Krugman On Bush And S-Chip

The WaPo’s Christopher Lee noted recently, “If anything looked like a sure thing in the new Congress, it was that lawmakers would renew, and probably expand, the popular, decade-old State Children’s Health Insurance Program before it expires this year.” It’s a no-brainer, right? Who’s going to balk at an established, successful program that offers health insurance for kids?

As it turns out, the president is.  Is it because he doesn’t think the program works? No, the administration acknowledges that S-CHIP works well. Is it because it’s fiscally irresponsible? No, it’s fairly inexpensive. Bush’s opposition is entirely, by his own admission, ideological.

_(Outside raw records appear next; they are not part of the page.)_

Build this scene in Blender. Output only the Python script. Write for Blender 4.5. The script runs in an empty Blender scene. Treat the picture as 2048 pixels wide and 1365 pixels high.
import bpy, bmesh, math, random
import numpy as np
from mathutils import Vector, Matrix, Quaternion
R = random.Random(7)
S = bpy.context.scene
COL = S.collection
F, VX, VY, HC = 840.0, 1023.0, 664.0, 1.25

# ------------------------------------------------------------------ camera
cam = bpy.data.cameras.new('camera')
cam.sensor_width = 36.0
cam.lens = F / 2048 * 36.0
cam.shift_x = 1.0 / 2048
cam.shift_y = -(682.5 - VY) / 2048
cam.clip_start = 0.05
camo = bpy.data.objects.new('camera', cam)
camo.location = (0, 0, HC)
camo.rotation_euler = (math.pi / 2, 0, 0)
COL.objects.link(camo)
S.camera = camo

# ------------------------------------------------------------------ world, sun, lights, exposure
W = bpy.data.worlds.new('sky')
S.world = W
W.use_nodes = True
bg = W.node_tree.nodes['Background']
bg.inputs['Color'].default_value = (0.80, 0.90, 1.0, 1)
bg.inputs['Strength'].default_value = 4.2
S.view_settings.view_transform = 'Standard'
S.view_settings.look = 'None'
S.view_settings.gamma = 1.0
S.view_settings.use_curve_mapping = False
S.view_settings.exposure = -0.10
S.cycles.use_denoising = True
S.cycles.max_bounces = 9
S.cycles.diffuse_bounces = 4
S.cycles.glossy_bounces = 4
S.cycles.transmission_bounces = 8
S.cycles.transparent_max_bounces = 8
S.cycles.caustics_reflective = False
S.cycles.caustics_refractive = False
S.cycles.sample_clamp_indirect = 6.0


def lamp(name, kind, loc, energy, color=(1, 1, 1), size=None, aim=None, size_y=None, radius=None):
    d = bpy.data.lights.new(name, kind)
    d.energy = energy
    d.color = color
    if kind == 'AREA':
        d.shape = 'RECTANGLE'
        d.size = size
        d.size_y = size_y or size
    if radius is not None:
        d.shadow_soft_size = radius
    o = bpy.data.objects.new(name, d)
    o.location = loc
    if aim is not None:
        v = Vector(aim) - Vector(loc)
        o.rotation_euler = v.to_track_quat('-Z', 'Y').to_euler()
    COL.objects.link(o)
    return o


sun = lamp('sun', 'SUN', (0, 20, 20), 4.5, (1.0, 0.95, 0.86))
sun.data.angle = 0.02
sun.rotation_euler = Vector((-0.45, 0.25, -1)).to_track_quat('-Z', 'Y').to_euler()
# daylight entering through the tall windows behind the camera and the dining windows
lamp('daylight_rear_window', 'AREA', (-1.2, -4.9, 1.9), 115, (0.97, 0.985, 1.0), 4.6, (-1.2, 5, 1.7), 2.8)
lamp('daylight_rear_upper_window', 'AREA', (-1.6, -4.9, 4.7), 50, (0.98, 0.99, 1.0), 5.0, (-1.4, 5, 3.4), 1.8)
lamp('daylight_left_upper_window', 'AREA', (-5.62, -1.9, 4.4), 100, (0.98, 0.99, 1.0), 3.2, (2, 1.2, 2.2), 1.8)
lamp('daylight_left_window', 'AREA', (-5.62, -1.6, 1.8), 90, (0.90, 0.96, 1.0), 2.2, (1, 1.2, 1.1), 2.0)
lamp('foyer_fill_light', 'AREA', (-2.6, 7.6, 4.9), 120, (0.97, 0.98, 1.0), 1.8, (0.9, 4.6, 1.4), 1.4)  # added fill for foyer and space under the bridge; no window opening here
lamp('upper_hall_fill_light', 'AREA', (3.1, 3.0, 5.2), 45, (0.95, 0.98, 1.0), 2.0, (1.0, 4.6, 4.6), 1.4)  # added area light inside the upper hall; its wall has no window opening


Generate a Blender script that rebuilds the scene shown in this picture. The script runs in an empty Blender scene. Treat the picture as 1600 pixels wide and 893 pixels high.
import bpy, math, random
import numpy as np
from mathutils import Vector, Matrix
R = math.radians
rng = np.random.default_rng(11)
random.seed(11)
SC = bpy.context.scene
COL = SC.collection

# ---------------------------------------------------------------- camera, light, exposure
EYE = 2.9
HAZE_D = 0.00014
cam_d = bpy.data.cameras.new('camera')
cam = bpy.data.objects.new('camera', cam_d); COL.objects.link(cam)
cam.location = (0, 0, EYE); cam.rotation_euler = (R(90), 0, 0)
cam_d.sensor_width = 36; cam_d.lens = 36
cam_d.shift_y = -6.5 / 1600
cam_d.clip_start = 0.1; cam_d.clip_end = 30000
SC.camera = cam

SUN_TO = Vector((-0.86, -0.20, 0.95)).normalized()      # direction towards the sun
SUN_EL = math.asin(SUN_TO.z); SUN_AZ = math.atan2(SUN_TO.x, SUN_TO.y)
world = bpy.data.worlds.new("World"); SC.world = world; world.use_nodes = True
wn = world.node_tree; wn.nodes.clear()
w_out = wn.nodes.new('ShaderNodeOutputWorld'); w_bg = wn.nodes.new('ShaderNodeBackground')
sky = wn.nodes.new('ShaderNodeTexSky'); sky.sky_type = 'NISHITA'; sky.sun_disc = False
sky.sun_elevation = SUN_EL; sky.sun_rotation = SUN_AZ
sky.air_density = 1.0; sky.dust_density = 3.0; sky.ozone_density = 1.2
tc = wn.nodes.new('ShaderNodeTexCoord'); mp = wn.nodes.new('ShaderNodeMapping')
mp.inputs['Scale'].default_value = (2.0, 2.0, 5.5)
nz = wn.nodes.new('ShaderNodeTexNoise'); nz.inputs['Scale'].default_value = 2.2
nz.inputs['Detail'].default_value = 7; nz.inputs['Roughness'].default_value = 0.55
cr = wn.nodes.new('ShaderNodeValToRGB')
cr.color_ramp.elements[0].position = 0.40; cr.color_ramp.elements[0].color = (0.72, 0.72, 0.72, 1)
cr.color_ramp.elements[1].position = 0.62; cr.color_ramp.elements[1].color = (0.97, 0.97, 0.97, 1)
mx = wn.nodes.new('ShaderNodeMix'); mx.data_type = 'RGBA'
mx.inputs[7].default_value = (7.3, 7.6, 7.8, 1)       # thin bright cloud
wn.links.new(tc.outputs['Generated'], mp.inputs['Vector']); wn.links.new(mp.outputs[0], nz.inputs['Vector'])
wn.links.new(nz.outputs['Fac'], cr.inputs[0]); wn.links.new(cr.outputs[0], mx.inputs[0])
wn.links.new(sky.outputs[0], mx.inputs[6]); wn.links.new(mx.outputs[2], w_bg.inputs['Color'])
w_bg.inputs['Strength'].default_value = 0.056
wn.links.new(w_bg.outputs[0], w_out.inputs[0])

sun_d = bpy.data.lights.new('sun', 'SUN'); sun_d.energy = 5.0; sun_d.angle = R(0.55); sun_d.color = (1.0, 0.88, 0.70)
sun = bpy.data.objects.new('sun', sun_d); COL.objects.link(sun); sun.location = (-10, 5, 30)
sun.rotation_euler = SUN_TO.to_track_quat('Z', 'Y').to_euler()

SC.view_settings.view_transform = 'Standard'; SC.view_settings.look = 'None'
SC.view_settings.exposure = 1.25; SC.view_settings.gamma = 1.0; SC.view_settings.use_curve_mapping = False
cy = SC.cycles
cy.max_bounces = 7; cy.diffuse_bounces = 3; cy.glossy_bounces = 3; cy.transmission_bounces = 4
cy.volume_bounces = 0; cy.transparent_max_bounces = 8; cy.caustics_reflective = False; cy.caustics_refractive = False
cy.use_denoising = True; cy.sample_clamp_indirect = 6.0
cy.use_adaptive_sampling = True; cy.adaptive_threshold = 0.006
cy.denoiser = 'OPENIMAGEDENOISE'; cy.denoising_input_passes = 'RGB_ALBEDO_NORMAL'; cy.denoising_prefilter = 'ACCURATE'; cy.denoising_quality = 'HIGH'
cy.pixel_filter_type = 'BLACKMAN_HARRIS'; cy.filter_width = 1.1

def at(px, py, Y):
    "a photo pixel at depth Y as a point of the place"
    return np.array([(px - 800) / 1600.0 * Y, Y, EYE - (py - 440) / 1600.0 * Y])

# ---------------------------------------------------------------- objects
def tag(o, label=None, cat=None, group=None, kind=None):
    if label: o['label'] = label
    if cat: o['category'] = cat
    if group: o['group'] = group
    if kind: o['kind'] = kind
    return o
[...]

The program offends his philosophy of government.

Today, Paul Krugman takes him to task.

It’s not because [Bush] thinks the plans wouldn’t work. It’s because he’s afraid that they would. That is, he fears that voters, having seen how the government can help children, would ask why it can’t do the same for adults. [...]

There are arguments you can make against programs, like Social Security, that provide a safety net for adults. I can respect those arguments, even though I disagree. But denying basic health care to children whose parents lack the means to pay for it, simply because you’re afraid that success in insuring children might put big government in a good light, is just morally wrong.

So much for compassionate conservatism.